Migration mechanism of grouting slurry and permeability reduction in mining fractured rock mass

Abstract In order to solve the water and gas discharge hazard caused by gob water and harmful gases (such as CO), the method of grouting overburden fractures is adopted to achieve the purpose of safe and efficient mining production in coal mines. This paper carries out the experimental research on the permeability reduction effect of grouting in fractured rock mass, expounds the relationship between gas flow rate and pressure gradient, seepage pressure and permeability, confining pressure and permeability, and analyzes the permeability change law of fractured rock mass before and after grouting.
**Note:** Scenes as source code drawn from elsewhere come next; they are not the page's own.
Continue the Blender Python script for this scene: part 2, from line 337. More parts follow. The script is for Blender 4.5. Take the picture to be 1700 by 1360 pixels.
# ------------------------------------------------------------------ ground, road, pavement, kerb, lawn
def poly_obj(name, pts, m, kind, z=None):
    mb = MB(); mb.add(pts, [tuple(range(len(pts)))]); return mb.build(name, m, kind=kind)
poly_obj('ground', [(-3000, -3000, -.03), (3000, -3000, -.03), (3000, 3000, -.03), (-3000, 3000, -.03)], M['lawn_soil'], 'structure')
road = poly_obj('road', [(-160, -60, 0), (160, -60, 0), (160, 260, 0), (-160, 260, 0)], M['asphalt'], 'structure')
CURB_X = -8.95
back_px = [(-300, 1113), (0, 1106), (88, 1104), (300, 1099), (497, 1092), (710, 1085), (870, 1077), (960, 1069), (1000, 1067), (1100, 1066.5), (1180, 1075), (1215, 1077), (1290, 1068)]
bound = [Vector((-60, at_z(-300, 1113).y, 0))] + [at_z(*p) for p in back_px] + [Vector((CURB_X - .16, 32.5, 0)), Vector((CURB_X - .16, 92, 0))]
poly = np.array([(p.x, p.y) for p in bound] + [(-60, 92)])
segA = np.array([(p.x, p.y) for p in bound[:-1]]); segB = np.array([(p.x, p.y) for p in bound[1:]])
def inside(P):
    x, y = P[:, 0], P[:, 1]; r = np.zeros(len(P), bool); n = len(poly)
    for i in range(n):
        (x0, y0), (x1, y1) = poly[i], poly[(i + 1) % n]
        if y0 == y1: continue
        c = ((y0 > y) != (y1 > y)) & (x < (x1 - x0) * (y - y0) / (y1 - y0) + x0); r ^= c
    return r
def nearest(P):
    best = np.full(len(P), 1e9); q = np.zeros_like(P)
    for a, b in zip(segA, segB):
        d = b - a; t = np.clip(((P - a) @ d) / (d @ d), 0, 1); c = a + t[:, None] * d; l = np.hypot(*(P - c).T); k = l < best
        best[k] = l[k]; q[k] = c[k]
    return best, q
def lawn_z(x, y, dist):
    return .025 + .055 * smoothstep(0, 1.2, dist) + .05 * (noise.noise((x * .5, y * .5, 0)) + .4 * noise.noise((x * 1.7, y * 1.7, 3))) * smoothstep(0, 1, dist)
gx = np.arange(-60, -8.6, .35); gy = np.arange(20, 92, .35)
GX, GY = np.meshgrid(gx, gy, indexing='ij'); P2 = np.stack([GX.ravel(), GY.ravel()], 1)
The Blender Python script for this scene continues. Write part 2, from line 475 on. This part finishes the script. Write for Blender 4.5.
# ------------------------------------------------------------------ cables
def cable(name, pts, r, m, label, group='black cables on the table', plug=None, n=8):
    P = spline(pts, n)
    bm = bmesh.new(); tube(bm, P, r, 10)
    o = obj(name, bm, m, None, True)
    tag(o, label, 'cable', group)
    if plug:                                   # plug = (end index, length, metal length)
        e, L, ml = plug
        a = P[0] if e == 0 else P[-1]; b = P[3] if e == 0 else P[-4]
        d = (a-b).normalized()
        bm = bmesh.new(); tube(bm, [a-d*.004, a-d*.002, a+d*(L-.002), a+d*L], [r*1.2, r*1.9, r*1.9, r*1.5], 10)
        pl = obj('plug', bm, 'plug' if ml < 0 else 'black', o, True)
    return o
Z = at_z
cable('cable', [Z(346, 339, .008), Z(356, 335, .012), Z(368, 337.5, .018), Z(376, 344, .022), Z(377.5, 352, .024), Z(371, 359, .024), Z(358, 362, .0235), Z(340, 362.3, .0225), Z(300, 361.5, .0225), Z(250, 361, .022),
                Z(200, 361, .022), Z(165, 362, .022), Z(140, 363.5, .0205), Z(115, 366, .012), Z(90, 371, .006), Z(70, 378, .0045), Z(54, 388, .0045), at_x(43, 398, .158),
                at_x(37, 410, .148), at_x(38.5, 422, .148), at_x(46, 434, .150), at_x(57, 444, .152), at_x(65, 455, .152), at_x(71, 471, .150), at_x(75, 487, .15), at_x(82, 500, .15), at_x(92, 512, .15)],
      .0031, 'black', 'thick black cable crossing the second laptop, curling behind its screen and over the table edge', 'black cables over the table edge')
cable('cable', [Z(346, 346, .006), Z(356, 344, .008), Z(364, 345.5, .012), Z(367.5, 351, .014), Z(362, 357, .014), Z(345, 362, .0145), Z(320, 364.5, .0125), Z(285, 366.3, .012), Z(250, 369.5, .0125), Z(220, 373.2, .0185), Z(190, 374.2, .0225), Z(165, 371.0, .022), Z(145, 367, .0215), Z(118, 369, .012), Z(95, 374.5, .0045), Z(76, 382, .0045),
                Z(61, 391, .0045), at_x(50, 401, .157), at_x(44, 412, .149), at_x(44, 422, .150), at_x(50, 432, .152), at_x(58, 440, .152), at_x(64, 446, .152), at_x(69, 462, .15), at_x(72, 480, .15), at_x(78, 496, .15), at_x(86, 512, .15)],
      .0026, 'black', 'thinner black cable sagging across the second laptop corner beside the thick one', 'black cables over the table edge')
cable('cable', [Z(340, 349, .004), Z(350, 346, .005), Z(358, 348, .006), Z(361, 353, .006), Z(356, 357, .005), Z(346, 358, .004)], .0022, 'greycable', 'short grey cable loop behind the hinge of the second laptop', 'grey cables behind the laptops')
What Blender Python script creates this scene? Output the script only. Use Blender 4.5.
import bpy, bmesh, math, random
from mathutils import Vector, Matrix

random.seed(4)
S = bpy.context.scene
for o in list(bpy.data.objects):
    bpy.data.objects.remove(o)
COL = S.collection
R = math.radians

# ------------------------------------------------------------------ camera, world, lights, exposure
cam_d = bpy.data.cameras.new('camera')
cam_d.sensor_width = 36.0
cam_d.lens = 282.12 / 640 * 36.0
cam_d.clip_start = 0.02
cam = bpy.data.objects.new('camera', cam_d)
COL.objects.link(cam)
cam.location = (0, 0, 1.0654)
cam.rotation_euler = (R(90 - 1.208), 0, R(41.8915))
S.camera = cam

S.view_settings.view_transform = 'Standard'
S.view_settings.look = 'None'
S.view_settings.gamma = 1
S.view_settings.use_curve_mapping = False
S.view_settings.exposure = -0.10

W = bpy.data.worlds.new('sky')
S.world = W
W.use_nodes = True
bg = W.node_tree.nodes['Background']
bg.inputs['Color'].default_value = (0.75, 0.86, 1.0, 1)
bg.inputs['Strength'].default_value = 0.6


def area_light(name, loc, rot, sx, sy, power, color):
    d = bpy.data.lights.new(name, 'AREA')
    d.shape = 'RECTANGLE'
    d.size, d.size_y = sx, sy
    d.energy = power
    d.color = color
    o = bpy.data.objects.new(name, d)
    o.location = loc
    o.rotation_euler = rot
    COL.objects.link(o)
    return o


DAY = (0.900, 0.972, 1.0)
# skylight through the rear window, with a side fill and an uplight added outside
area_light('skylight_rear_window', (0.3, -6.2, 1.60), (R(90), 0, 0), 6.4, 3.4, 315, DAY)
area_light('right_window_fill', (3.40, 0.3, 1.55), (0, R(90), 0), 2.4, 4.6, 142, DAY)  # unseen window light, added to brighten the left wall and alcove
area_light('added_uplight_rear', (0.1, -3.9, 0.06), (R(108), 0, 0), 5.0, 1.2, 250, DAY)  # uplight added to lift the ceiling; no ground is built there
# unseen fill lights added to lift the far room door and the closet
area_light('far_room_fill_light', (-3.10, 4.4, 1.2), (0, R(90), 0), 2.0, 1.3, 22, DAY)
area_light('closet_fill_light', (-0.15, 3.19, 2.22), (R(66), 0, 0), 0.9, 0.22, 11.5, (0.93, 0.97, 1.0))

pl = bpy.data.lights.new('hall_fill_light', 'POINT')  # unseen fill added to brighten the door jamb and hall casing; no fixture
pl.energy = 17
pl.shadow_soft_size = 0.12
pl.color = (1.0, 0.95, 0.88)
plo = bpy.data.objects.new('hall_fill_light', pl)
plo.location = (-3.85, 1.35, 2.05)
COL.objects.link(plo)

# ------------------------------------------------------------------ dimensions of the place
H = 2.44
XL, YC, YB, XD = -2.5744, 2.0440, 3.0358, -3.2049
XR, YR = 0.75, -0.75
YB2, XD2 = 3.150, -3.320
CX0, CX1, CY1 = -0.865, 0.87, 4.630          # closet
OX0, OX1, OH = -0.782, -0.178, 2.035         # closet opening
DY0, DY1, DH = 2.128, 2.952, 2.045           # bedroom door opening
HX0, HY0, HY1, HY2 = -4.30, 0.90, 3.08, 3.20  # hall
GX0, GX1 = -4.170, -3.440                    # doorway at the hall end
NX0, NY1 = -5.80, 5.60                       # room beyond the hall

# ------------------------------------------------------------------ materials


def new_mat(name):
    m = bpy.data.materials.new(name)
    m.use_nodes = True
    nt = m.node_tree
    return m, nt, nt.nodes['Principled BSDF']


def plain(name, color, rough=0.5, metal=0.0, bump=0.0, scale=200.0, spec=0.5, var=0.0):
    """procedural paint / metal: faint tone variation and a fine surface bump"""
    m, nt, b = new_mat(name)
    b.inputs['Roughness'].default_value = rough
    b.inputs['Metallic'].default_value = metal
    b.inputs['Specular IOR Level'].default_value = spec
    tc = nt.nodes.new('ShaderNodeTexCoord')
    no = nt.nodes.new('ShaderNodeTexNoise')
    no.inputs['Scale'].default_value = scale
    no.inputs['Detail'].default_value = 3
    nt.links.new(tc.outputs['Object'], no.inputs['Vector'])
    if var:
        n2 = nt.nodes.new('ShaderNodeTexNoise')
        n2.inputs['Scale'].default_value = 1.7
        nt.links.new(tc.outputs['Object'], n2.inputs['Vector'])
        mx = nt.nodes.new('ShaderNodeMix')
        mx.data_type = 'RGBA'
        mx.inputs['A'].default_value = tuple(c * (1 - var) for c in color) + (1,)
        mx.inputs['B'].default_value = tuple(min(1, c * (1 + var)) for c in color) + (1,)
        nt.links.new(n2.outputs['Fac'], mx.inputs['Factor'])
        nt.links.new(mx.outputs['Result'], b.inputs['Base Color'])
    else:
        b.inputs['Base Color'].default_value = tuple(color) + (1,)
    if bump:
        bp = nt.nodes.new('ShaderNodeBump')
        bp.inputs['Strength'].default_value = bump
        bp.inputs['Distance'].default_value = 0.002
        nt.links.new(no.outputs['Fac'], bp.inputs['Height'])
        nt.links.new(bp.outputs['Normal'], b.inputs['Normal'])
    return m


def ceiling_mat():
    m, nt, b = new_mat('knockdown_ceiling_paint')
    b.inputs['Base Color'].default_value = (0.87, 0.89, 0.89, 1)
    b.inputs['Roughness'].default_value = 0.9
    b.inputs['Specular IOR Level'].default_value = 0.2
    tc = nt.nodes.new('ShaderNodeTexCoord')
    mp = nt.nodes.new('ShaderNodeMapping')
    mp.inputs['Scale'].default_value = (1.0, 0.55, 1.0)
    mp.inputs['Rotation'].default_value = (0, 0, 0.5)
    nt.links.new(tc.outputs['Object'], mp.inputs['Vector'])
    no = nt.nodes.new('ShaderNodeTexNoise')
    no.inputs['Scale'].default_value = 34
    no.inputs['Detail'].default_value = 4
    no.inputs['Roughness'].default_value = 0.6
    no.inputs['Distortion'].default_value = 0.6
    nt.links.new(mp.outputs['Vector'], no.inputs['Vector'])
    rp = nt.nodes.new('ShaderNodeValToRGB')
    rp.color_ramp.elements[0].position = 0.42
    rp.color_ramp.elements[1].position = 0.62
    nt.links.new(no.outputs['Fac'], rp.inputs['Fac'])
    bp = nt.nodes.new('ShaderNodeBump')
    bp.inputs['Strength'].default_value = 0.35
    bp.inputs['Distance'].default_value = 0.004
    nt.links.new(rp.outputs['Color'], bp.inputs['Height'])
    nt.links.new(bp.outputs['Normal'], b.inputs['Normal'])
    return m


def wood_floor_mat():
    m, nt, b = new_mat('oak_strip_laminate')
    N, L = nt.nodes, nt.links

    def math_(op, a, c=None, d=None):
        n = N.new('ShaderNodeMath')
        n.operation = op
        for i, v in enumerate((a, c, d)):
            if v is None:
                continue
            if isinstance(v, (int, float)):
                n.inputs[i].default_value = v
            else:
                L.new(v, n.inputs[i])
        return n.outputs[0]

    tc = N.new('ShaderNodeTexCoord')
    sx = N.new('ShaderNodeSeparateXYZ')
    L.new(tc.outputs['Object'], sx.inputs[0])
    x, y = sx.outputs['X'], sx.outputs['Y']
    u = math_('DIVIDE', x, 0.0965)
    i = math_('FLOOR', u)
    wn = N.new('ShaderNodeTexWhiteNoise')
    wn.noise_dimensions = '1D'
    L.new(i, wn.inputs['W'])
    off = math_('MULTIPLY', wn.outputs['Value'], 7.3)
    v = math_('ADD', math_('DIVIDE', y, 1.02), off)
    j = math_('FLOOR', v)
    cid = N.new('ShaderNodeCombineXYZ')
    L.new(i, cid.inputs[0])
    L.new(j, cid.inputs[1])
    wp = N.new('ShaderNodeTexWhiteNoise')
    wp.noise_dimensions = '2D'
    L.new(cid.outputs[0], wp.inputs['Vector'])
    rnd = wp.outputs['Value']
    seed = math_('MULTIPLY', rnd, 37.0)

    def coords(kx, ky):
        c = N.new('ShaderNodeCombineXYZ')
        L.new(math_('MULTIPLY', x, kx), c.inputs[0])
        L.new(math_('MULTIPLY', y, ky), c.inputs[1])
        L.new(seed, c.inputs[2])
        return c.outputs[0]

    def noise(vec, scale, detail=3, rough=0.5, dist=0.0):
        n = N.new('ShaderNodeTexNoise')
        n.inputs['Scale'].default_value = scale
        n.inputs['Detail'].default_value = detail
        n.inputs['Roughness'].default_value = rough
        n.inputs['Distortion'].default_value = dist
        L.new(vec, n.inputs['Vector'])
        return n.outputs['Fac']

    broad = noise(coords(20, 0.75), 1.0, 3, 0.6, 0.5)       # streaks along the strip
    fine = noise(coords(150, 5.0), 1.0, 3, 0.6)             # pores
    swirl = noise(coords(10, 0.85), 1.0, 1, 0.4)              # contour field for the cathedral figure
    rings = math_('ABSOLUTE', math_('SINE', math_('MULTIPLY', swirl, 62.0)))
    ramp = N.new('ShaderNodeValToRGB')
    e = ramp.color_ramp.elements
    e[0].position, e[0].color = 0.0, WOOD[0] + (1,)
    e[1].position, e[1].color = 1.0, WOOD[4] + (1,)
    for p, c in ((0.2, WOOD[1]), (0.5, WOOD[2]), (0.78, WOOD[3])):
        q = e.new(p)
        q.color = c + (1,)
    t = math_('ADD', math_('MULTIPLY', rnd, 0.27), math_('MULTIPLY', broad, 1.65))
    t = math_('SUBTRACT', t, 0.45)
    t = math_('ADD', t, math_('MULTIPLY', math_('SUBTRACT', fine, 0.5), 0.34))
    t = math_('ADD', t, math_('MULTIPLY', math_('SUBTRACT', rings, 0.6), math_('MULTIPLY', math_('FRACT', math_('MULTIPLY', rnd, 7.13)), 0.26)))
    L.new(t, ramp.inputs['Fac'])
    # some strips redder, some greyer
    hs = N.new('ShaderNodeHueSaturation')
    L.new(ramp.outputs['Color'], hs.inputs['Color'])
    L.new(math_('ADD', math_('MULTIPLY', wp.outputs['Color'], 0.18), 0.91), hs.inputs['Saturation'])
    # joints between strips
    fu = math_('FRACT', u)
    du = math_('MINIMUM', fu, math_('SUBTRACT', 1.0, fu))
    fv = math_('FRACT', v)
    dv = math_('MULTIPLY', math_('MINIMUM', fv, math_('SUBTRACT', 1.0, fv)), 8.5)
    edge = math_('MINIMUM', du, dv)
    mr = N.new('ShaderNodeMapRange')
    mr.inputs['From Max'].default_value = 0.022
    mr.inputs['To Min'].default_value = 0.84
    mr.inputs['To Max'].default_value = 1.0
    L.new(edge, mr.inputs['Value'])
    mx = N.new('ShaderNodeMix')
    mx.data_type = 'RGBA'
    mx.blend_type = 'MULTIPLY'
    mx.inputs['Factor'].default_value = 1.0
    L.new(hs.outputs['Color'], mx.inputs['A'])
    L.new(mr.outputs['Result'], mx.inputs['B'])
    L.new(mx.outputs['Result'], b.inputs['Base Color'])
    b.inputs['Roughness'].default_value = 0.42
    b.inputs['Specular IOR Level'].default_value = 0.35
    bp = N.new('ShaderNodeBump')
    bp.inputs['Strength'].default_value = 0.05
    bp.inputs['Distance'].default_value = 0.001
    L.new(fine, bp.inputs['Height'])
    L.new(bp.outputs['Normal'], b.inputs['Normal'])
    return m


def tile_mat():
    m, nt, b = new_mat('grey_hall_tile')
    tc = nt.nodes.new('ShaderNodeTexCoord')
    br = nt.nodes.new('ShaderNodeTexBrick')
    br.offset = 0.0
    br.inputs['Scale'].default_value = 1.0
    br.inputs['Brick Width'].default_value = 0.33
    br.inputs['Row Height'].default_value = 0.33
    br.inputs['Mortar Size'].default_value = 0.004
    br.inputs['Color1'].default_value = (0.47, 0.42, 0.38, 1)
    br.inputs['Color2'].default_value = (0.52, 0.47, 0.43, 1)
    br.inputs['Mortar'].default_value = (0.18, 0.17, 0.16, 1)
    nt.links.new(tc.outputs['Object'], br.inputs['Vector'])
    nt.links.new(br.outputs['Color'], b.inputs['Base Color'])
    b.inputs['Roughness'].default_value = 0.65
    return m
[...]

Besides, the grouting migration and permeability reduction model of fractured fine-grained sandstone is constructed by combining grouting test and numerical simulation, which reveals the dynamic evolution law of rock mass permeability in the grouting process. The results show that the permeability of the grouting rock sample decreases from 700–13,000 to 15–300 mD than that of the ungrouting rock sample, and the decrease is more than 95%, which indicates that the sealing performance of grouting slurry is better. Besides, numerical simulations show that the initial permeability of rock samples is 971.9 mD, and the permeability decreases to 45.79 mD after 1800s, and the permeability decreases to 95.3%, which is basically consistent with the experimental results after grouting. The greater the grouting pressure is, the better the grouting effect is. With the increase of the grouting pressure, the increase of the grouting effect is no longer obvious.